Comme annoncé dans l’article précédent, voici des photographies de Louise Michel.
[Je me suis déjà exprimée sur la photo « de Louise Michel » en garde national, je n’y reviens pas ici.]
Souvenez vous de l’état d’âme de Louise Michel au temps où Appert traînait son appareil photographique dans les prisons versaillaises. Voir notre série d’articles « L’invention de Louise Michel« , à l’occasion du cent cinquantenaire de son procès.
Elle a bien posé pour Appert pendant sa détention à Versailles. Plusieurs fois. Au moins trois:
La même chaise, la même robe, (presque) la même position des bras — seul le photographe bouge! [Il s’agit certainement de la même séance de pose…] C’est certainement encore Appert (qui d’autre? elle était prisonnière) qui a fait la photographie « en voile de veuve » (la tenue qu’elle portait pour son procès)
— que je n’ai pas trouvée dans les fonds de Gallica ni du musée Carnavalet (ce qui ne veut pas dire qu’elle n’y est pas…) mais qui est dans le livre de Dayot, où elle est légendée: « Louise Michel devant le conseil de guerre en 1871 ».
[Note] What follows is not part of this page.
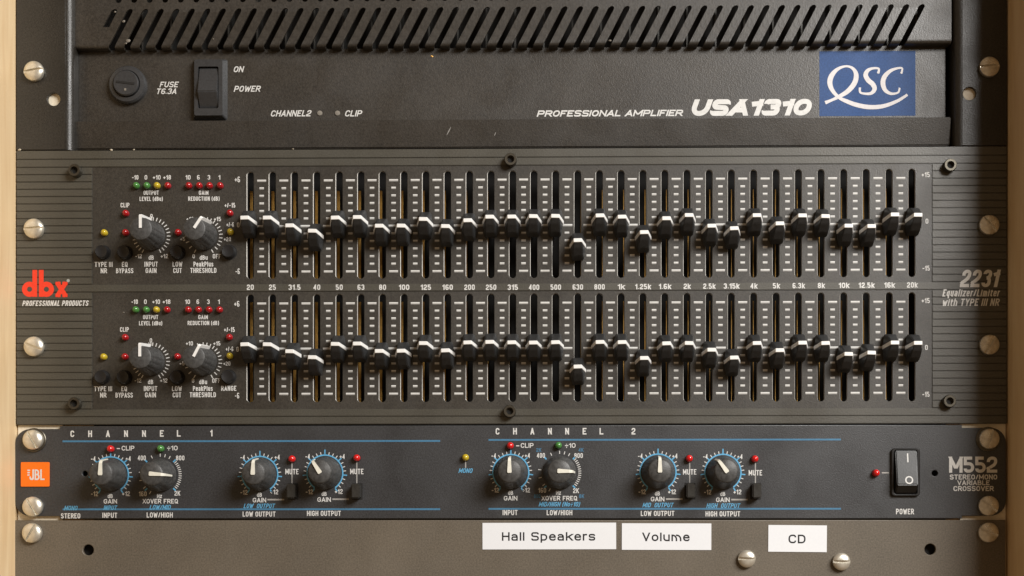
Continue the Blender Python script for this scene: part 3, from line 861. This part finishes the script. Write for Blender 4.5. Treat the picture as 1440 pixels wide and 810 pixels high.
# big lettering on the ribbed ends
yr = -0.00006
text('2231', 1378.5, 391.5, 24.5, width=57, y=yr, slant=0.22, bold=0.05, gap=0.09, parent=eq)
text('Equalizer/Limiter', 1366, 411.8, 10.2, width=81, y=yr, slant=0.22, bold=0.03, parent=eq)
text('with TYPE III NR', 1365.5, 425, 10.2, width=81, y=yr, slant=0.22, bold=0.03, parent=eq)
text('PROFESSIONAL PRODUCTS', 78.2, 426.4, 7.6, width=95, y=yr, slant=0.22, bold=0.045, parent=eq)
def ringpts(cx, cy, r, wd, y, n=32):
    c = P(cx, cy, y); return stroke([(c.x + r / S * math.cos(2 * math.pi * i / n), c.z + r / S * math.sin(2 * math.pi * i / n), wd / S) for i in range(n)], y, True)
def pline(pts, y, wd):
    q = [P(a, b, y) for a, b in pts]; return stroke([(v.x, v.z, wd / S) for v in q], y)
L = [ringpts(41.6, 406.8, 7.2, 7.2, yr), ringpts(65.2, 406.8, 7.2, 7.2, yr - 0.00001),
     pline([(48.9, 379.6), (48.9, 417.4)], yr - 0.00002, 6.8), pline([(58, 379.6), (58, 417.4)], yr - 0.00003, 6.8),
     pline([(80.2, 397.2), (92.6, 416.8)], yr - 0.00004, 6.4), pline([(92.6, 397.2), (80.2, 416.8)], yr - 0.00005, 6.4)]
for a, b, k in ((81.6, 398.6, 1), (91.3, 398.6, 2), (81.6, 415.4, 3), (91.3, 415.4, 4)):
    L.append(pline([(a - 3.6, b), (a + 3.6, b)], yr - 0.00005 - 0.00001 * k, 4.6))
obj('logo', join(L), M['red_print'], eq)
c = P(95.9, 394.6, yr); obj('logo_dot', flat([circ(c.x, c.z, 2.3 / S, 16)], yr), M['dot_print'], eq)
# faders
HR = 0.0122
A_ = [(-1.8, -HR * 1000, .75), (1.8, -HR * 1000, .75), (-1.8, -HR * 1000, -.75), (1.8, -HR * 1000, -.75)]
pts = A_ + [(-3.8, -3.2, -.3), (3.8, -3.2, -.3), (-3.8, -3.2, -1.8), (3.8, -3.2, -1.8), (-3.9, -1, -.3), (3.9, -1, -.3), (-3.9, -1, -2.4), (3.9, -1, -2.4),
            (-2.5, -4.4, 5.4), (2.5, -4.4, 5.4), (-2.9, -1, 5.9), (2.9, -1, 5.9), (-3.3, -3.4, 3.0), (3.3, -3.4, 3.0),
            (-2.4, -10.4, -3.4), (2.4, -10.4, -3.4), (-2.5, -6.6, -6.6), (2.5, -6.6, -6.6), (-3.0, -1, -8.0), (3.0, -1, -8.0), (-3.7, -5.0, -4.0), (3.7, -5.0, -4.0)]
capm = hull([(a * 0.94 * mm, b * mm, c * 0.96 * mm) for a, b, c in pts], 0.0005, 2)
def cap_line():
    path = [(-4.05, -3.0, -1.0), (-2.0, -12.4, 0), (2.0, -12.4, 0), (4.05, -3.0, -1.0)]
    vs, fs = [], []
    for (x, y, z) in path:
        for dz in (-0.92, 0.92):
            vs.append((x * mm, y * mm, (z + dz) * mm)); vs.append((x * 0.82 * mm, (y + 0.7) * mm, (z + dz) * mm))
    for i in range(3):
        a = 4 * i
        fs += [(a, a + 2, a + 6, a + 4), (a + 1, a + 5, a + 7, a + 3), (a, a + 4, a + 5, a + 1), (a + 2, a + 3, a + 7, a + 6)]
    fs += [(0, 1, 3, 2), (12, 14, 15, 13)]
    bm = bmesh.new(); m_ = mesh(vs, fs); bm.from_mesh(m_)
    bmesh.ops.recalc_face_normals(bm, faces=bm.faces)
    bmesh.ops.bevel(bm, geom=list(bm.edges), offset=0.00015, segments=1, affect='EDGES')
    return frombm(bm)
linem = cap_line()
stemm = box(-0.0011, 0.0011, -0.0015, 0.018, -0.0026, 0.0012)
bracket = {}
for row, R_ in enumerate((RU, RLo)):
    for i, (x, py) in enumerate(zip(sxw, R_)):
        z = Z(py, SX[i], -HR + YB)
        o = obj('fader_cap', capm, M['cap'], eq, (x, YB, z))
        o.rotation_euler = (0, rad(random.uniform(-2.0, 2.0)), 0)
        sub('indicator_line', linem, M['pointer'], o); sub('stem', stemm, M['black_steel'], o)
        # fader body behind the slot with brass side rails
        zt_, zb_ = ROWS[row]
        key = row
        if key not in bracket:
            za, zc = zt_ - (17 if row == 0 else 4) / S, zb_ - 6 / S
            b_ = bmesh.new()
            bracket[key] = (box(-0.0036, -0.0022, 0.0150, 0.0157, zc, za, 0.0001, 1), box(0.0016, 0.0020, 0.0150, 0.0157, zc, za, 0.0001, 1), box(-0.0045, 0.0045, 0.0125, 0.0135, zc, za))
        for k in (0, 1): obj('brass_track', bracket[key][k], M['brass'], eq, (x, 0, 0))
obj('circuit_board', box(X(330), X(1300), 0.022, 0.023, eb, et), M['dark'], eq)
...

Bertrand Tillier l’a remarqué, les séances de pose à Versailles ont pu voir s’instaurer une complicité entre le photographe et telle ou tel des ses modèles. Eh bien, il faut croire que ce fut le cas avec Louise Michel. En effet, de retour de déportation en Nouvelle-Calédonie, elle retourne le voir, lui (ou eux), E. Appert, 24 rue Taitbout. Elle s’habille et se coiffe avec élégance, et elle pose à nouveau pour lui, cette fois dans un vrai décor de photographe avec son faux rocher — la référence au retour d’exil et à une célèbre photographie de ce modèle des exilés, Victor Hugo à Guernesey, est évidente.
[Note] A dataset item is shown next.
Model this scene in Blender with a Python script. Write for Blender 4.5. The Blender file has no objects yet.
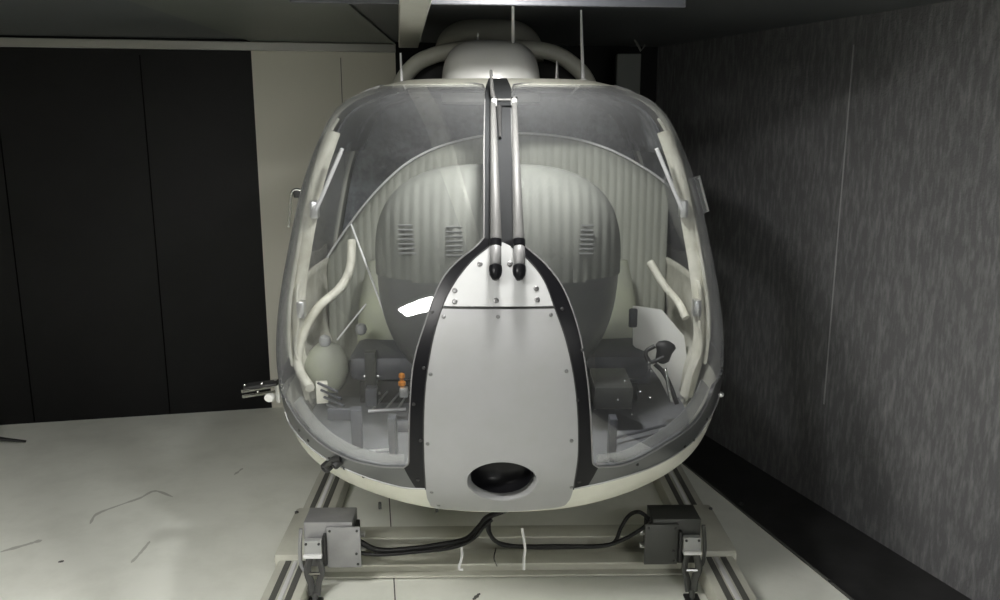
import bpy, bmesh, math, random
import numpy as np
from mathutils import Vector, Matrix
from mathutils.geometry import delaunay_2d_cdt
random.seed(4)
sc = bpy.context.scene
COL = sc.collection

# ------------------------------------------------------------------ camera
F_PX, PITCH, YAW = 850.0, math.radians(12), math.radians(1.08)
CAM = np.array([0, 0, 2.1])
FW = np.array([math.sin(YAW)*math.cos(PITCH), math.cos(YAW)*math.cos(PITCH), -math.sin(PITCH)])
RT = np.array([math.cos(YAW), -math.sin(YAW), 0.0])
UP = np.cross(RT, FW)
cd = bpy.data.cameras.new('camera'); cam = bpy.data.objects.new('camera', cd); COL.objects.link(cam)
cd.sensor_width = 36; cd.lens = 36*F_PX/1000; cd.clip_start = .02
cam.matrix_world = Matrix(((RT[0], UP[0], -FW[0], CAM[0]), (RT[1], UP[1], -FW[1], CAM[1]), (RT[2], UP[2], -FW[2], CAM[2]), (0, 0, 0, 1)))
sc.camera = cam

def ray(px, py): return FW*F_PX + RT*(px-500) - UP*(py-300)
def atz(px, py, z):
    d = ray(px, py); return Vector(CAM + d*(z-CAM[2])/d[2])
def aty(px, py, y):
    d = ray(px, py); return Vector(CAM + d*y/d[1])
def proj(P):
    v = np.asarray(P) - CAM; k = v@FW
    return 500+F_PX*(v@RT)/k, 300-F_PX*(v@UP)/k

# ------------------------------------------------------------------ materials
def mat(name, color, rough=.5, metal=0, noise=None, bump=0, bscale=40, coat=0, emit=None, estr=0, spec=.5):
    m = bpy.data.materials.new(name); m.use_nodes = True
    nt = m.node_tree; b = nt.nodes['Principled BSDF']
    b.inputs['Base Color'].default_value = (*color, 1); b.inputs['Roughness'].default_value = rough
    b.inputs['Metallic'].default_value = metal; b.inputs['Specular IOR Level'].default_value = spec
    b.inputs['Coat Weight'].default_value = coat; b.inputs['Coat Roughness'].default_value = .08
    if emit: b.inputs['Emission Color'].default_value = (*emit, 1); b.inputs['Emission Strength'].default_value = estr
    tc = nt.nodes.new('ShaderNodeTexCoord')
    if noise:
        sc_, c2, lo, hi, stretch = noise
        mp = nt.nodes.new('ShaderNodeMapping'); mp.inputs['Scale'].default_value = stretch
        n = nt.nodes.new('ShaderNodeTexNoise'); n.inputs['Scale'].default_value = sc_; n.inputs['Detail'].default_value = 8; n.inputs['Roughness'].default_value = .65
        r = nt.nodes.new('ShaderNodeValToRGB'); r.color_ramp.elements[0].position = lo; r.color_ramp.elements[1].position = hi
        r.color_ramp.elements[0].color = (*color, 1); r.color_ramp.elements[1].color = (*c2, 1)
        nt.links.new(tc.outputs['Object'], mp.inputs[0]); nt.links.new(mp.outputs[0], n.inputs['Vector'])
        nt.links.new(n.outputs['Fac'], r.inputs[0]); nt.links.new(r.outputs[0], b.inputs['Base Color'])
    if bump:
        n2 = nt.nodes.new('ShaderNodeTexNoise'); n2.inputs['Scale'].default_value = bscale; n2.inputs['Detail'].default_value = 6
        bp = nt.nodes.new('ShaderNodeBump'); bp.inputs['Strength'].default_value = bump; bp.inputs['Distance'].default_value = .01
        nt.links.new(tc.outputs['Object'], n2.inputs['Vector']); nt.links.new(n2.outputs['Fac'], bp.inputs['Height']); nt.links.new(bp.outputs[0], b.inputs['Normal'])
    return m
M = {}
M['floor'] = mat('floor_paint', (.80,.81,.74), .55, noise=(3, (.70,.71,.64), .45, .75, (1,1,1)), bump=.05, bscale=60)
M['floor_dark'] = mat('floor_dark_paint', (.018,.018,.018), .6, noise=(6, (.03,.03,.03), .4, .7, (1,1,1)))
M['black_wall'] = mat('black_wall_paint', (.004,.004,.0042), .5, noise=(2, (.007,.007,.0072), .4, .7, (1,1,1)), bump=.03, spec=.2)
M['mottled'] = mat('mottled_black_wall', (.11,.11,.113), .8, noise=(34, (.24,.24,.24), .45, .8, (1,1,.22)), bump=.5, bscale=90)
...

J’ai déjà mentionné cette photographie dans un article assez ancien. J’en avais alors vu une version intitulée « Louise Michel à Nouméa », ce qui ne m’avait guère plu. Je n’avais pas tort. [Il semble toutefois qu’il existe bien une photographie de Louise Michel prise à Nouméa par François Amable Fougeret, comme me le signale Cédric Piktoroff. Voir ici.]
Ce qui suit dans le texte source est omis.